Ancak benim müdâfaa ettiğim mülâkât, bilhassa 8 yıldan bu tarafa yapılagelen ve şu anda haberlerde ipuçlarını gördüğümüz mülâkât değildir. Nasıl bir mülâkât hayâl ettiğimi "Benim mülâkâtım" başlıklı yazımda anlatmıştım. Buna göre mülâkâtlarda not verilmeyecektir. Mülâkâtların tek amacı olacak, o da eğitim hayâtımıza İstiklâl Marşı kriterlerini taşımayanların sızdırılmamasıdır. Yâni kısaca: Hakk'a tapmayan (Allah'a inanmayan), bayrağa saygı göstermeyen, ezanlarımızı ebediyete kadar bu memlekette okutmaya niyeti olmayan, ezanın içindeki dînin temeli olan şehâdete inanmayan, vatanımızı bölüp başka devlet ve bayrakların rüyâsını gören, şehitliğe inanmayan, mâbetlerimize nâmahrem eli değme ihtimâlinden ürpermeyen, Batı'yı tek dişi kalmış bir canavar görmeyen tiplerin eğitim hayâtımıza girmesine engel olmak Mülâkâtın tek hedefi bu olacak. Bu ise notla belirlenmez. Elde güvenlik raporları, ustaca hazırlanmış suâl ve karşılıklı konuşmalardan sonra mülâkât heyeti iki karardan birini verecek: "Öğretmen olur" veya "öğretmen olamaz". Hepsi bu. "Öğretmen olur" karârı verilenler arasında yapılacak âdil bir imtihanla da bunların en başarılıları öğretmen olarak atanır. İşte benim canhıraş bir şekilde müdâfaa ettiğim mülâkât budur.

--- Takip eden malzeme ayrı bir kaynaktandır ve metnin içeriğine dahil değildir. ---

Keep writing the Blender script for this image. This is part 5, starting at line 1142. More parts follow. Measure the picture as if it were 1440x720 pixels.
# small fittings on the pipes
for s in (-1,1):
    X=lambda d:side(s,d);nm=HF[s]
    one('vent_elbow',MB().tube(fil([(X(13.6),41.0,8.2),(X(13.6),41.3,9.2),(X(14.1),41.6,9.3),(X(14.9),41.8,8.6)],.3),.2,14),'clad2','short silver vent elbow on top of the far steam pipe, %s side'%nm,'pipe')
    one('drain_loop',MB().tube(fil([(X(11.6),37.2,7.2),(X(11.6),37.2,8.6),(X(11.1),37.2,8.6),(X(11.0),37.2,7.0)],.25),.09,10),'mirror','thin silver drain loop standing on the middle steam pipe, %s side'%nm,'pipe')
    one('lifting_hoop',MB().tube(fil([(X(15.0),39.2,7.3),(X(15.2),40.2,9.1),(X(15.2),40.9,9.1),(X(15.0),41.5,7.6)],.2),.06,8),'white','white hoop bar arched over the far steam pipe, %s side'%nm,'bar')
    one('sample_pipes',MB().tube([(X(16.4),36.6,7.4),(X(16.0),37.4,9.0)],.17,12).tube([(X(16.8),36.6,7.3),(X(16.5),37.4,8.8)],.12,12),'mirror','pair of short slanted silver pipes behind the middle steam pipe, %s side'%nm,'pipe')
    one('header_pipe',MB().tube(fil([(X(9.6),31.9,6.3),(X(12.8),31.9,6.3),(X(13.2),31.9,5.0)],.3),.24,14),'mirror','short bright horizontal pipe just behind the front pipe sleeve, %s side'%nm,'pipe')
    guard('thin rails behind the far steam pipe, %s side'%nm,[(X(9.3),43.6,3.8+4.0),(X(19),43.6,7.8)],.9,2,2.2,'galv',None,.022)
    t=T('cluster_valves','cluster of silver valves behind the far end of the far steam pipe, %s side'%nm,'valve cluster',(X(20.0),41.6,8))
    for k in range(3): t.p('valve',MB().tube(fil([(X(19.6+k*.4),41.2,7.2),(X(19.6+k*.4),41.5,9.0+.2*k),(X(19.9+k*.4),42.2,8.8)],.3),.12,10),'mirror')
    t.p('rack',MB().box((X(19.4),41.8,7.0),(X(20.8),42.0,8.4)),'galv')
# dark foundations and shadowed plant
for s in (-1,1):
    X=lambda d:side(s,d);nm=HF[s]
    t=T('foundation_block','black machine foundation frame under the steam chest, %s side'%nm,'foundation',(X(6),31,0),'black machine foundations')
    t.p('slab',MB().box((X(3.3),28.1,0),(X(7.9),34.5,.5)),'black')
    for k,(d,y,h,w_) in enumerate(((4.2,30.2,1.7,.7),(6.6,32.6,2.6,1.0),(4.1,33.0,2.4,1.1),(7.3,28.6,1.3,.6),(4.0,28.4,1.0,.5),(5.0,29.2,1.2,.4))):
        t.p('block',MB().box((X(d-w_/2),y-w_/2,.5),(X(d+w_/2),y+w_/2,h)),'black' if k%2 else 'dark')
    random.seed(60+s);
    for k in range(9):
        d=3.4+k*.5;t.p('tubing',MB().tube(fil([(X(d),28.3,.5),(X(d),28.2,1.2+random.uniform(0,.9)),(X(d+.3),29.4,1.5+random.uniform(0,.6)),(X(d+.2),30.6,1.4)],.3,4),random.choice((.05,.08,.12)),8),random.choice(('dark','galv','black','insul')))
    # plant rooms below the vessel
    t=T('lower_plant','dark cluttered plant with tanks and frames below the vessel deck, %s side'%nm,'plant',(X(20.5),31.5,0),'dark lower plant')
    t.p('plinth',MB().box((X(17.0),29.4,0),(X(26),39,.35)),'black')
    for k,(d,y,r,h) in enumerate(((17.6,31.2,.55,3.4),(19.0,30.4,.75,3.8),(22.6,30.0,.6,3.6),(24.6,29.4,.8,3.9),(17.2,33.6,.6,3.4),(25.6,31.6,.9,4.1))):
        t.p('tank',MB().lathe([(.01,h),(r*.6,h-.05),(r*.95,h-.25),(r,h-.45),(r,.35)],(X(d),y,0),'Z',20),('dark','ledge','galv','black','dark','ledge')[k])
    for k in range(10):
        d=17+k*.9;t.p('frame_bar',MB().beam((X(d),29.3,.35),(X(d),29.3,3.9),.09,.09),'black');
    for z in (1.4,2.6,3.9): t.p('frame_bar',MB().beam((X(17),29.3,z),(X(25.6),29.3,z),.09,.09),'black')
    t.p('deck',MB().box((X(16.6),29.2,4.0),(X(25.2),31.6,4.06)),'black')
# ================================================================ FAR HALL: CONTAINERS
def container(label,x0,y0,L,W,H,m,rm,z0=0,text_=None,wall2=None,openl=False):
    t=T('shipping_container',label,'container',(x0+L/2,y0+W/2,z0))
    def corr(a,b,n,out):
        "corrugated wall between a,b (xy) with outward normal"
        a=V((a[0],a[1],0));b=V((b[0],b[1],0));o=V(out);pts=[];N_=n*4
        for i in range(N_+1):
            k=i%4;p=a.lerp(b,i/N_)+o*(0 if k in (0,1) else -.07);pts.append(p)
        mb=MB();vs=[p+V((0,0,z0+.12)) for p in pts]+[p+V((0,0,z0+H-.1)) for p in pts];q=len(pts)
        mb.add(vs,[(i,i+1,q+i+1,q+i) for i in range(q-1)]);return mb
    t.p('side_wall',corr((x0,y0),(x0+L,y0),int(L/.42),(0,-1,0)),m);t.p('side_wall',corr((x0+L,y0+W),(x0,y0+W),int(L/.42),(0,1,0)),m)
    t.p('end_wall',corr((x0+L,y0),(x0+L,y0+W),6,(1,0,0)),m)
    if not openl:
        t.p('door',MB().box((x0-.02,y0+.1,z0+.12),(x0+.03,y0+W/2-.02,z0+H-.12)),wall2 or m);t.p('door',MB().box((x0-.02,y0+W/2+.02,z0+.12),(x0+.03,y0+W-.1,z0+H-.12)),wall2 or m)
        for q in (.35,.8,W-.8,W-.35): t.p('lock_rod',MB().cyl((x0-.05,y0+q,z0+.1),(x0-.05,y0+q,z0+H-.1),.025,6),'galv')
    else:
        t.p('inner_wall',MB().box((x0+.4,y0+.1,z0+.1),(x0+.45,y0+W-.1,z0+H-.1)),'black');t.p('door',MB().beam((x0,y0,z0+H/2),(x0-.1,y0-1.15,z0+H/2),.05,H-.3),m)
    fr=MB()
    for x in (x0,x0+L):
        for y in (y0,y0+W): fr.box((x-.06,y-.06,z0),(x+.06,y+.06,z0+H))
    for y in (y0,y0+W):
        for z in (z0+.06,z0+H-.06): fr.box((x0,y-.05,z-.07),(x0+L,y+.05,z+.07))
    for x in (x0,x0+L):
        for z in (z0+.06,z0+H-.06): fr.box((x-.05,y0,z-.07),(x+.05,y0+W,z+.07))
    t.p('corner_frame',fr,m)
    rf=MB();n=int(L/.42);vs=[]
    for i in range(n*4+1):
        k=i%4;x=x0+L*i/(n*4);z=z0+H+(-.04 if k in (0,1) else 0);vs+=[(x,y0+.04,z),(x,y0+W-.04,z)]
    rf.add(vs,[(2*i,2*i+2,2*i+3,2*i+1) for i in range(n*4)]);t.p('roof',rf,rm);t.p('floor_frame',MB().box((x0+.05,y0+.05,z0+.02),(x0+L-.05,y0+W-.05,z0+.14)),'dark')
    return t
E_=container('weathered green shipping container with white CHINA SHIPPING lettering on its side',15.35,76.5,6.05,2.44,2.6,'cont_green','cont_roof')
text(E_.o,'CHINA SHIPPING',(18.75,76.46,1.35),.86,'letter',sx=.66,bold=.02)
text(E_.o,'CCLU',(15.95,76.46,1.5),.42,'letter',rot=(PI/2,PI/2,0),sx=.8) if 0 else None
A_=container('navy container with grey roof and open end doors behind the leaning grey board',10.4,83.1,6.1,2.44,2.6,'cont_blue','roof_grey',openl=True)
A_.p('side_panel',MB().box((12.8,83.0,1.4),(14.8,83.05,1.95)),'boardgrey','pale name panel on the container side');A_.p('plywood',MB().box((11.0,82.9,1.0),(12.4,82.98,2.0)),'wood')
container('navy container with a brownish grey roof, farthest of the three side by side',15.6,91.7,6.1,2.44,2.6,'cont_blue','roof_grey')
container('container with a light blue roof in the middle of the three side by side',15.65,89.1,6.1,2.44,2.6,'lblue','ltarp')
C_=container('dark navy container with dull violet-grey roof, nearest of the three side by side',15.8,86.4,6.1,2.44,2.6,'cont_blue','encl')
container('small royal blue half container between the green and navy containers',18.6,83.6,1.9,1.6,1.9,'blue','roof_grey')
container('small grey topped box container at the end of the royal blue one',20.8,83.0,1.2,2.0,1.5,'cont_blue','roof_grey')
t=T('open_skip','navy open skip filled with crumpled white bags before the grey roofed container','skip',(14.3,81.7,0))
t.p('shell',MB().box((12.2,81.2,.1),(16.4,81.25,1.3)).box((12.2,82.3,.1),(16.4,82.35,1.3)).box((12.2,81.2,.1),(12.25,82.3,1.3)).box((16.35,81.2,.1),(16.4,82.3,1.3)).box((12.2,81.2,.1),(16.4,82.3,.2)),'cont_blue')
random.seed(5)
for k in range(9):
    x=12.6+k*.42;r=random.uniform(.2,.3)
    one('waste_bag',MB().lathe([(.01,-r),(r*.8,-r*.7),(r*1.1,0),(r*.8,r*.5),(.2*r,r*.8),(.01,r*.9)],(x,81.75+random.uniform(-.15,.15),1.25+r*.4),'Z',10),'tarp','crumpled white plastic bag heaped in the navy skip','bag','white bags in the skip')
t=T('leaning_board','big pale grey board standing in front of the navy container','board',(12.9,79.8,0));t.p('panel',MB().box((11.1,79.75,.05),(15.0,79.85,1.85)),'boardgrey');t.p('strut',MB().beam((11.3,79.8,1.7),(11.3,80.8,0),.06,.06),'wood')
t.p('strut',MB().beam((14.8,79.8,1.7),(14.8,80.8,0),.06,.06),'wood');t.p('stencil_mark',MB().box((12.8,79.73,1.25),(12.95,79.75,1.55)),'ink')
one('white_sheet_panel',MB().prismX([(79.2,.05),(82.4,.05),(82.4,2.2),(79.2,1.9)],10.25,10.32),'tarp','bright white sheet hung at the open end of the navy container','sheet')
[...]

Oysa yukarıdaki habere göre yine mülâkâtta belli kriterlere belli puanlar verilecekmiş ve mülâkât netîceleri ile KPSS neticeleri 50'şer tesir edecek, çıkacak puana göre atama yapılacakmış. Bir haberde de mülâkât kriterleri verilmiş. Doğruysa tam bir hayâl kırıklığı. Bu kriterler içinde bizim sancılarımıza denk gelen bir tek madde yok. Yâni bu kriterler öğretmen adaylarının İstiklâl Marşı kriterlerine uygunluğunu ölçmüyor. Tamâmen bir bilgi-beceri ölçme kriteri listesi. Daha çeneli, daha becerikli ateist, deist, kemalist, âhiretsiz, materyalist, ahlâkî zaafları olan tiplerle devâm edin. Hayrını görün artık! Bu şekilde bir mülâkât derdimize derman olmaz. Derman olmadığını bir misâlle anlatayım: İki-üç gün önce lise müdürü bir arkadaşla konuştuk. Okulunda 62 öğretmen varmış. "Bunlardan kemalist olmayan kaç tâne vardır" dedim, "Bir tek ben varım." dedi. Bütün okulların üç aşağı beş yukarı aynı olduğundan şüpheniz olmasın. Halbuki yıllardan beri mülâkât uygulanıyor. Mülâkât bizim anlattığımız şekilde tatbîk edilseydi böyle bir netîce ile karşılaşır mıydık Maalesef mülâkât Fetöcü geçirtmemek üzerine kurulmuş ve başka kriterleri pas geçmiştir. Fetöcüye ne kadar engel olundu ayrı mesele ama heyetin Fetöcülere odaklanmasından en çok yararlananların kemalistler olduğu anlaşılıyor. Geçmiş de geçmişler, geçmiş de geçmişler Şimdi mülâkâta en çok karşı çıkanların kemalistler olmasına hayret etmemek elde değil. Bakın, mülâkât en çok size yaramış, daha ne istiyorsunuz Yeni kâideler ve kriterler de sizi tehdit etmiyor. İsyan değil, bayram edin!